I spent last week with my team in the French Vendée, attempting to learn from this year’s mistakes, plan crops for next year, and form some sort of plan to mitigate Brexit risk.

Spring greens

I spent last week with my team in the French Vendée, attempting to learn from this year’s mistakes, plan crops for next year, and form some sort of plan to mitigate Brexit risk (29th March happens to be the date our first truck of lettuce will head north to Plymouth via Roscoff). After a wet and cold spring, we had a scorching five-month drought; the old gravel pit that fills with water every winter, which looked huge and unfathomable when I bought the farm, was down to the last few inches when the rain finally arrived last week. We have plans to build a new 50,000m3 reservoir, but €20,000 and four months later the authorities are still deliberating. It will be a miracle if we get enough dry weather to build it (followed by enough wet weather to fill it) before next season.
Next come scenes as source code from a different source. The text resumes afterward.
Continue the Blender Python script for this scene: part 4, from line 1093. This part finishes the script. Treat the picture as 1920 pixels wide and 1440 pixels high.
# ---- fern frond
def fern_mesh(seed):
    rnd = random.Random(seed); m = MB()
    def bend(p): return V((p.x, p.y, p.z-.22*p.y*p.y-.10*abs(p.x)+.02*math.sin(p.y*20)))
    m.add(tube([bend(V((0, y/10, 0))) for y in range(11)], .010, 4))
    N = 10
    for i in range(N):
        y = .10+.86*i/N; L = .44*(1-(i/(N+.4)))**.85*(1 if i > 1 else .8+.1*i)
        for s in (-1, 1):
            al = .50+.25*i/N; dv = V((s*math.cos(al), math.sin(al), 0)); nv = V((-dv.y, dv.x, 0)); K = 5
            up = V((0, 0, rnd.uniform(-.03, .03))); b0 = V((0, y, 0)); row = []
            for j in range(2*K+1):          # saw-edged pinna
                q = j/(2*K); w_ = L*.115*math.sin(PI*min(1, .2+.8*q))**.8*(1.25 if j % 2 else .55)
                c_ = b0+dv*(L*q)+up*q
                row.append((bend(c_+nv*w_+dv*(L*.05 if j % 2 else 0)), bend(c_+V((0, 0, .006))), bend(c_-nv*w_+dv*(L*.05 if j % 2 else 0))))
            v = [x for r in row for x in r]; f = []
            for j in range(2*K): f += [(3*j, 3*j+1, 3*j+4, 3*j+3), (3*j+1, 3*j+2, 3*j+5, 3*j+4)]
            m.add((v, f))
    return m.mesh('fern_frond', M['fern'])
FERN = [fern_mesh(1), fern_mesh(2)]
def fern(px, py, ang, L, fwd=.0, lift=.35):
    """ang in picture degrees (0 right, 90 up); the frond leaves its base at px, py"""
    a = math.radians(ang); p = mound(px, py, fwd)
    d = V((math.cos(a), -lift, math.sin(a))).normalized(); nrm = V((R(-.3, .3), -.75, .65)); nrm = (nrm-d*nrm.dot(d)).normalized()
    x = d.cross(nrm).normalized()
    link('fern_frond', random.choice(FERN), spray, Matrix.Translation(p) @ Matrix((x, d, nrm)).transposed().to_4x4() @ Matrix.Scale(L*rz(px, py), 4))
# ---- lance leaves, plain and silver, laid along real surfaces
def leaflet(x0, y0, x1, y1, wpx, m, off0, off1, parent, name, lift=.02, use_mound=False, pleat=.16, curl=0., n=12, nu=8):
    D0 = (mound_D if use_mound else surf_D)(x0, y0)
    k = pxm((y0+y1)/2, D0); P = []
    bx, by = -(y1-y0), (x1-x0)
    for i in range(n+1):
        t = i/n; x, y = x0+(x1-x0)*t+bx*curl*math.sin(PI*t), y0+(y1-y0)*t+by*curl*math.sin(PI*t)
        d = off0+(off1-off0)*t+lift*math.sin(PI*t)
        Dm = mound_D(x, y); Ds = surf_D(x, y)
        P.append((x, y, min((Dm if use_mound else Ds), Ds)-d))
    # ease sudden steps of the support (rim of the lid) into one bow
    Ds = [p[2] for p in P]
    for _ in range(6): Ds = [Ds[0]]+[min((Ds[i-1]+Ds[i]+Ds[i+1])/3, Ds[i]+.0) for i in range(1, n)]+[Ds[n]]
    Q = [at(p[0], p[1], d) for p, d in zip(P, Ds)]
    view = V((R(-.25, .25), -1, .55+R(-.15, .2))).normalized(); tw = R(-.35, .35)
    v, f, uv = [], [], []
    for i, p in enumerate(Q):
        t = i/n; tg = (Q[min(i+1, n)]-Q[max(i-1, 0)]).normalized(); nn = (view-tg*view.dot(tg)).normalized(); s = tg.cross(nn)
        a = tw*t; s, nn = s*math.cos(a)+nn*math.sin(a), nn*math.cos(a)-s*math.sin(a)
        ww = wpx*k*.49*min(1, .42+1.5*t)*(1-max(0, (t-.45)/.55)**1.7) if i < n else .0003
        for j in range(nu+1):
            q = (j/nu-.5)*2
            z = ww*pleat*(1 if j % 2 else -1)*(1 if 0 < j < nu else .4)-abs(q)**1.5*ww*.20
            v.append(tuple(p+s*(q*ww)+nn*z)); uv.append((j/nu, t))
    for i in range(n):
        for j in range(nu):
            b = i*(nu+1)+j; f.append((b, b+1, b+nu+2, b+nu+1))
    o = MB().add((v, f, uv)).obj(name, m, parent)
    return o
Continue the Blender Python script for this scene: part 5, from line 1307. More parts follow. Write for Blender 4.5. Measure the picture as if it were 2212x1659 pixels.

I am full of admiration for our French workers but, as in the UK, each year it is harder to find people who can ‘cut the mustard’ in the field. Like everywhere else, this is increasing the pressure to mechanise, specialise and simplify cropping to reduce hand work, and to look to Eastern Europe for staff more familiar with working on the land. I must restrain my restless urge to try new crops and new ways of growing them; we need to focus more on how to grow what we are best at, better and with less labour.

When I bought the farm, France’s fledgling organic market was about half the size of the UK’s. Ten years later it is four times the size, and growing at 18 per cent per year. The trend is similar throughout Europe, and indeed most of the developed world, as the UK sinks from being a leader to a laggard. I would never claim that organic farming is the only or a complete solution to the challenges facing food and farming, but its benefits to the soil, wider environment, human health and animal welfare seem unquestioned elsewhere, while viewed with scepticism here. Perhaps it is that largely male, peculiarly British group who consider themselves independent thinkers, too clever to be taken in by the mysticism of it all; “What’s wrong with Glyphosate in your bread, anyway?” Or perhaps, having been the first nation to industrialise and need to feed poorly paid urban populations, we are culturally more wedded to cheap food – and more estranged from its production.